Salgo a la calle y, a pesar de la premura que veo a mi alrededor –y en la que me sumerjo–, pienso que quizá los pasos de cada uno de los que se agitan con prisa son, de algún modo, fonemas, sílabas que, poco a poco, reunidas al final del recorrido, escriben una breve historia. Una historia o un episodio de una historia, circunstancial e incluso azarosa; todo dependerá de sus consecuencias y de cómo se trame en nuestras vidas.
¿Quién no ha pensado alguna vez que el transitar de la vida tiene sus momentos de lectura, sus momentos de dictado y sus momentos de escritura en un texto que, al final, es el libro que somos? Cada cual es un libro que se lee y se escribe. Un libro que quiere ser completado, corregido o borrado; y a veces, quiere ser concluido. Poco podemos decir de lo que nos depara el futuro y, en ocasiones, nos es difícil siquiera habitar en el presente. No obstante, sabemos que para vivir esas dimensiones temporales en las que parcelamos nuestras vivencias, es necesario que conste un texto que hable y atestigüe el pasado, que dé la oportunidad para que presente y futuro tomen calidad de existencia. Ese pasado es lo que llamamos nuestra historia o nuestro “mundo interior”, y está habitado por recuerdos, afectos, deseos, modelos, objetos de amor y odio, fantasías y fantasmas, temores, valores, ideales, consignas…
De este modo se me figuran los viandantes a los que me he referido, como cuerpos que contienen un mundo interior encriptado, igual que la información en las torres de los ordenadores o las leyendas en las antiguas pirámides. Un tesoro escondido; a veces encerrado a cal y canto, a veces generoso, accesible y compartido.

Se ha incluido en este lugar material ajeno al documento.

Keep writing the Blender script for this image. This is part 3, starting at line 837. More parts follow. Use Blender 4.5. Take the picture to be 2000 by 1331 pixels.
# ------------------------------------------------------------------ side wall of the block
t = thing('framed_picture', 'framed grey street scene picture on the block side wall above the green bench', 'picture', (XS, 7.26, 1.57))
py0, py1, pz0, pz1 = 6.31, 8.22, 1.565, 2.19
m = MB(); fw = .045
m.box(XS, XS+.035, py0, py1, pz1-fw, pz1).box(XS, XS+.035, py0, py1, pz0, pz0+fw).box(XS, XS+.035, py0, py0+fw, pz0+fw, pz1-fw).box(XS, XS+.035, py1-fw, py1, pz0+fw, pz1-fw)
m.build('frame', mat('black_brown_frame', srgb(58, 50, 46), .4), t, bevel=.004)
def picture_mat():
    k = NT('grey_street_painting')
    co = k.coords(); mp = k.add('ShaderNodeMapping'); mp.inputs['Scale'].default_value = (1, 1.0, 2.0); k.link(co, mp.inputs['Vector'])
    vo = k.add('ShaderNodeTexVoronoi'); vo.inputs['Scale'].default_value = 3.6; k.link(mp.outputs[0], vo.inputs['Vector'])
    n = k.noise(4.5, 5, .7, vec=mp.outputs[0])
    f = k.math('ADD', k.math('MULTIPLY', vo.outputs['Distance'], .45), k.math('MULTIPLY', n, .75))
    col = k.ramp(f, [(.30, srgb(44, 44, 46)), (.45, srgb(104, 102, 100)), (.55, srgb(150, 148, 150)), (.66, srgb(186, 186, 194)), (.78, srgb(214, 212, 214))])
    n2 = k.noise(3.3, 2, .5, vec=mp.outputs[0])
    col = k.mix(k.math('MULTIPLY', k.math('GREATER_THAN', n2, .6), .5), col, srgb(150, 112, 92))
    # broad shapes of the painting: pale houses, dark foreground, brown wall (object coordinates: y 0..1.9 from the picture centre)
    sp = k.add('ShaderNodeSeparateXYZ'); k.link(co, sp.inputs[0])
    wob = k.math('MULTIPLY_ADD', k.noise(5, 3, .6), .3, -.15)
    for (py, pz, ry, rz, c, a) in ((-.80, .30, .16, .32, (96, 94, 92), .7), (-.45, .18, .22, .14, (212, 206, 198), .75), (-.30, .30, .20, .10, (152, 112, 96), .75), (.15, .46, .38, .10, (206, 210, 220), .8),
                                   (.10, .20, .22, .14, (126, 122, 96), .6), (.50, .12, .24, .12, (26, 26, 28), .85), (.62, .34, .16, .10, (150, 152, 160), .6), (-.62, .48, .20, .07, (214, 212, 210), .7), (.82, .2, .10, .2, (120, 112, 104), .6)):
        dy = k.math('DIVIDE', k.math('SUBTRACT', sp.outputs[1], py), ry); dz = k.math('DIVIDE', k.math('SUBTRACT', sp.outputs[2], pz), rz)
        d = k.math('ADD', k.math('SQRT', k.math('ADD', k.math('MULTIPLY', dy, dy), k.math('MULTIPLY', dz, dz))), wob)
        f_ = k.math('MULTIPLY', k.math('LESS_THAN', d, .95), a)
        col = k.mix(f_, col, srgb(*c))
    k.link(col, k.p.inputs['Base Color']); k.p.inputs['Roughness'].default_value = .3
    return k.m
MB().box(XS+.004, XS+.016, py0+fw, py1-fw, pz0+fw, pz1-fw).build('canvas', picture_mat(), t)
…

Estaremos más sanos cuanto más expongamos al exterior, cuanto más hagamos conocer y reconocernos en el texto que nos van y nos vamos dictando en nuestro devenir personal y social. Es una buena oportunidad poder construirnos y sanarnos en la abundancia; y la abundancia también puede ser abrir de par en par, para nosotros y para los otros, esa puerta privilegiada que nos ofrece la escritura, a cuya práctica no deberíamos renunciar.